C’est loin d’être purement anecdotique. Car si cette pratique, sous la pression des acteurs digitaux, venait à se généraliser, c’est la nature même des séries qui pourraient en être transformée. En effet, si la série n’était plus du tout soumise au séquençage que lui impose les grilles de télévision avec ses horaires de diffusion et son encadrement publicitaire, elle serait du même coup libérée de ses contraintes de format. Il n’y aurait plus besoin de se raccrocher à une durée par épisode (26, 40 ou 52 minutes) ni à un nombre d’épisodes par saison (6, 8, 10, 13, ou 23). Et du même coup cela libérerait aussi des contraintes formelles. Qu’adviendrait-il dans ce cas du cliffhanger de fin d’épisode, celui qui est censé accrocher le téléspectateur jusqu’à l’épisode suivant de la semaine d’après? Ou bien des arches dramatiques multiples, celles qui permettent de se déployer sur de nombreux épisodes? Avec la généralisation du bingewatching, on pourrait se retrouver alors comme dans un long métrage avec des durées au choix…

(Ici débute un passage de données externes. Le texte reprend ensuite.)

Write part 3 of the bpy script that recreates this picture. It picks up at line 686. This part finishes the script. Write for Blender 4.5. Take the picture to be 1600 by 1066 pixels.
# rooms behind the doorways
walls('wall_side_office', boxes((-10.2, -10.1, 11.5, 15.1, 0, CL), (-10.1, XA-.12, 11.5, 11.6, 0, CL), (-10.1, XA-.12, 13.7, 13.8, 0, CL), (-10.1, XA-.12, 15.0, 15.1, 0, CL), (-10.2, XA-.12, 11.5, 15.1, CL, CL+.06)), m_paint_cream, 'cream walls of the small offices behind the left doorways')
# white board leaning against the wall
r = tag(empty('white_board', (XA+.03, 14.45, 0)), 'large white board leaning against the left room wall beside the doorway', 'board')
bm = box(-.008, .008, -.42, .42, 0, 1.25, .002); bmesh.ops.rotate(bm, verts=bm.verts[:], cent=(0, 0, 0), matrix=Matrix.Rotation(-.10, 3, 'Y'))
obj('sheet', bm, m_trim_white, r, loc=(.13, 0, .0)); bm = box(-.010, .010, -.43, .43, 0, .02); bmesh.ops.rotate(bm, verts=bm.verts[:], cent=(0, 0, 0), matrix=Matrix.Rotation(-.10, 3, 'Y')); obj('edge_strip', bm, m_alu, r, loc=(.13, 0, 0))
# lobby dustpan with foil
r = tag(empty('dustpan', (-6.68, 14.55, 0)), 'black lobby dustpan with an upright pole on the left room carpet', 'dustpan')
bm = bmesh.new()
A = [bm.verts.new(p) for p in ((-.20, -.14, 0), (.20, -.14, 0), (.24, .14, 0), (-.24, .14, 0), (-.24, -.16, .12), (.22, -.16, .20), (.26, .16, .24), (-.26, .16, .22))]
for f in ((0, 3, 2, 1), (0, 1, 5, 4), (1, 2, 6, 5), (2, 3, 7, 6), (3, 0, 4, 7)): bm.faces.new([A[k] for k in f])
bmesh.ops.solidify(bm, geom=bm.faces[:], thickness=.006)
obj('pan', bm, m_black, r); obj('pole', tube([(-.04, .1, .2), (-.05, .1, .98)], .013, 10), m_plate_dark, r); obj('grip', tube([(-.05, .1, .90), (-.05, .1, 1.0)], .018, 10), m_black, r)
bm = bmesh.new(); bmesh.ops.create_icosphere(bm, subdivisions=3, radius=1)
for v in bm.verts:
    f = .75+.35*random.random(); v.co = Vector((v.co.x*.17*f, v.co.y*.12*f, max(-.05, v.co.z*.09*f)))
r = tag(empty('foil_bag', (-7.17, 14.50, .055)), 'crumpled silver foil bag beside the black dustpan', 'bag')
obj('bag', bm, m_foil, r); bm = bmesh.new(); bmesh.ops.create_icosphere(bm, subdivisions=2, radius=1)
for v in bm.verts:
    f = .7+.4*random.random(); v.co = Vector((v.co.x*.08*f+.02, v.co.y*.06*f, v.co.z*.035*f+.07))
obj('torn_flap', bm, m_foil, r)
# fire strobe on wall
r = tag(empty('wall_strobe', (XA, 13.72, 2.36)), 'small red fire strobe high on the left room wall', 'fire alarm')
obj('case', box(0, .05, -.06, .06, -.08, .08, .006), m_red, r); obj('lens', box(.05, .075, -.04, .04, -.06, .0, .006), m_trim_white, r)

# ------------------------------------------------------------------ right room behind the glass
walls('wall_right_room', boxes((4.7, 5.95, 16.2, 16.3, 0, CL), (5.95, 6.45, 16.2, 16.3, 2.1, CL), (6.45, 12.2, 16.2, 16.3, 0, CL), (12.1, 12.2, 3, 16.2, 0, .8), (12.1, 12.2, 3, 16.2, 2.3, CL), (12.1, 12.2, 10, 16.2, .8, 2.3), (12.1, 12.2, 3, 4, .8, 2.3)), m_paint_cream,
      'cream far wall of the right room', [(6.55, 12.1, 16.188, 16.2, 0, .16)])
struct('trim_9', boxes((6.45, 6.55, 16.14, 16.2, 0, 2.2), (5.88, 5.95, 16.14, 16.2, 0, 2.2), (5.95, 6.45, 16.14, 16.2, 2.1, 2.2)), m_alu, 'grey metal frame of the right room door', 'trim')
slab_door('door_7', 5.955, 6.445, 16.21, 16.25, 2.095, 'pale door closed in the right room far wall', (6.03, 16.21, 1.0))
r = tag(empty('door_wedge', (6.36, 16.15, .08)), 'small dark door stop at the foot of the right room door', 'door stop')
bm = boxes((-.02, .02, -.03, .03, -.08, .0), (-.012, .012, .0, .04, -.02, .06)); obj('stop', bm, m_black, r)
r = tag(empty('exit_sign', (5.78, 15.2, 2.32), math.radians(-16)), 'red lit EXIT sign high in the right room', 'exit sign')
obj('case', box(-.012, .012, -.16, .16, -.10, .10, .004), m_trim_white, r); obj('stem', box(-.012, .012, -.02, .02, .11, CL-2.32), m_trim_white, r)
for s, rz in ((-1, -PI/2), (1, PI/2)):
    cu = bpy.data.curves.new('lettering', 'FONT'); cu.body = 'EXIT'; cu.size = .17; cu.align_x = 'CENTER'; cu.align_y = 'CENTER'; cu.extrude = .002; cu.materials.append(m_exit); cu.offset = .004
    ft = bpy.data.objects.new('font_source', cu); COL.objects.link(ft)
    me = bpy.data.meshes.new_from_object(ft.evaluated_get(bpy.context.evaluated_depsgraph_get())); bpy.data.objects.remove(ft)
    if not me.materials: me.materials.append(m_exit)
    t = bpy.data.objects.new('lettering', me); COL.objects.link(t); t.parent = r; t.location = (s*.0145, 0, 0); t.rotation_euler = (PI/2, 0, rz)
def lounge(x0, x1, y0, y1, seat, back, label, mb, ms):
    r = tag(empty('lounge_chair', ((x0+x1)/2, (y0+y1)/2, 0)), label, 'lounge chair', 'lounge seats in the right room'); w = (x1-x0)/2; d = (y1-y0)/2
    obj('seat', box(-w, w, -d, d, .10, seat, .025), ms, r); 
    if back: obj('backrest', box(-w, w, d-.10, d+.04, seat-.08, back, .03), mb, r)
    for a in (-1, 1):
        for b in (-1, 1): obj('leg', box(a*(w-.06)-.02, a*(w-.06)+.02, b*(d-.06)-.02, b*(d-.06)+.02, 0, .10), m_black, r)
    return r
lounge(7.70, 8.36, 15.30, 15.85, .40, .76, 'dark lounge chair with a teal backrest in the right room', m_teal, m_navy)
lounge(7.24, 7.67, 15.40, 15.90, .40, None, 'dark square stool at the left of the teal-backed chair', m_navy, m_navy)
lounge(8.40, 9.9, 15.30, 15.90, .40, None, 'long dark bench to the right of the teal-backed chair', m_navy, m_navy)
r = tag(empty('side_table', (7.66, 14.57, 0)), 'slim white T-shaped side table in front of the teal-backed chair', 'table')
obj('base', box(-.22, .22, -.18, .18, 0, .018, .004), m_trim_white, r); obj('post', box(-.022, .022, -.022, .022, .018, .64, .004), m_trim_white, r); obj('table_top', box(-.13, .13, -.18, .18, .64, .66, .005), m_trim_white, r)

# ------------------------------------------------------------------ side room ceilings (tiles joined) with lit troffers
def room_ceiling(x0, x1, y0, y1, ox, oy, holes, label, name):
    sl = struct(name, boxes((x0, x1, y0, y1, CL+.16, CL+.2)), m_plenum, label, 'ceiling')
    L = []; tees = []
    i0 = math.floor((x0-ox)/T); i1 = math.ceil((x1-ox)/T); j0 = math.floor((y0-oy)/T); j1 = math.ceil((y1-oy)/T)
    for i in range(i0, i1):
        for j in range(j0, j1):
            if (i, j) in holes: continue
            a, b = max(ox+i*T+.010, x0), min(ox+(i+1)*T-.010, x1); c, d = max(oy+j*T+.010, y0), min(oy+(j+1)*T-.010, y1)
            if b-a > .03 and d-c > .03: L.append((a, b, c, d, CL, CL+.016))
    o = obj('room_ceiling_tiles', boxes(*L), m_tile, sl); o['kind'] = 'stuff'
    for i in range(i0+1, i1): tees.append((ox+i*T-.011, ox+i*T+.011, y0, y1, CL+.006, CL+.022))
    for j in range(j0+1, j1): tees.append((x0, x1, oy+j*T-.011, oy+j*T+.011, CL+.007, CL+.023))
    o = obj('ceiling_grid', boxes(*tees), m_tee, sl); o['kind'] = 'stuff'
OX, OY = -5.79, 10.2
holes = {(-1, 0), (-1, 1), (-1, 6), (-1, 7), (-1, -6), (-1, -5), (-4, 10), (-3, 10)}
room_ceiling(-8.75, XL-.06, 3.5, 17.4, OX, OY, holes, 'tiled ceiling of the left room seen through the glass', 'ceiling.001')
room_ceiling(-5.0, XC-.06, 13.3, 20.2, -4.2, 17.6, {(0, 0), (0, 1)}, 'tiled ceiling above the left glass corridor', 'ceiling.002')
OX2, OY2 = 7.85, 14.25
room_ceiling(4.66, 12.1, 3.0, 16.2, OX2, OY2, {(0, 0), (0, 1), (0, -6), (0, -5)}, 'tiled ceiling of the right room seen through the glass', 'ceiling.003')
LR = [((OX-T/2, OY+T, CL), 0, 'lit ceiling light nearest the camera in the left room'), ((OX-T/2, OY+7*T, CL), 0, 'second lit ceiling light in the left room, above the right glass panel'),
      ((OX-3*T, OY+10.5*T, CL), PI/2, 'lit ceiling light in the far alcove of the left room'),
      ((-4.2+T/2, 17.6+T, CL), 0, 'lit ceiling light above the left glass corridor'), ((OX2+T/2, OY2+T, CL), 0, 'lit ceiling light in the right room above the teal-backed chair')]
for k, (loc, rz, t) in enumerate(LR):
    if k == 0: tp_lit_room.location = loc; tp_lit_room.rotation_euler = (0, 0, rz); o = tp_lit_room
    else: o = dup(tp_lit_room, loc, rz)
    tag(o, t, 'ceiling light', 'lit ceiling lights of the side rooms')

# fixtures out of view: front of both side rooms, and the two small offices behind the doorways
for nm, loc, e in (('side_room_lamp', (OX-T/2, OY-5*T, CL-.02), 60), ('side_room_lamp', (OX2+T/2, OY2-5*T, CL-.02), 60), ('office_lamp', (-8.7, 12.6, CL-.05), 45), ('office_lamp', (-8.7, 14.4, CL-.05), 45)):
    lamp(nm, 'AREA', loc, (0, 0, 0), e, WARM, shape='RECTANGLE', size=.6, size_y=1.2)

Mais, chemin faisant, ne perdrait-on pas ce qui fait l’essence de la série, à savoir le séquenciel et le répétitif, essence dans laquelle résident à la fois ses limite et ses richesses? Car la série, avec ses contraintes formelles strictes, constitue une formidable matrice à récits, comme le prouvent toutes les œuvres évoquées. L’émergence d’un nouveau mode de consommation hérité de la Silicon Valley va-t-il faire disparaître la série telle que nous la connaissons ou bien donner naissance à une nouvelle forme de série, mutante et différente? La rivalité de la Silicon Valley avec Hollywood promet d’être une longue série en plusieurs saisons avec de nombreux cliffhangers et twists narratifs.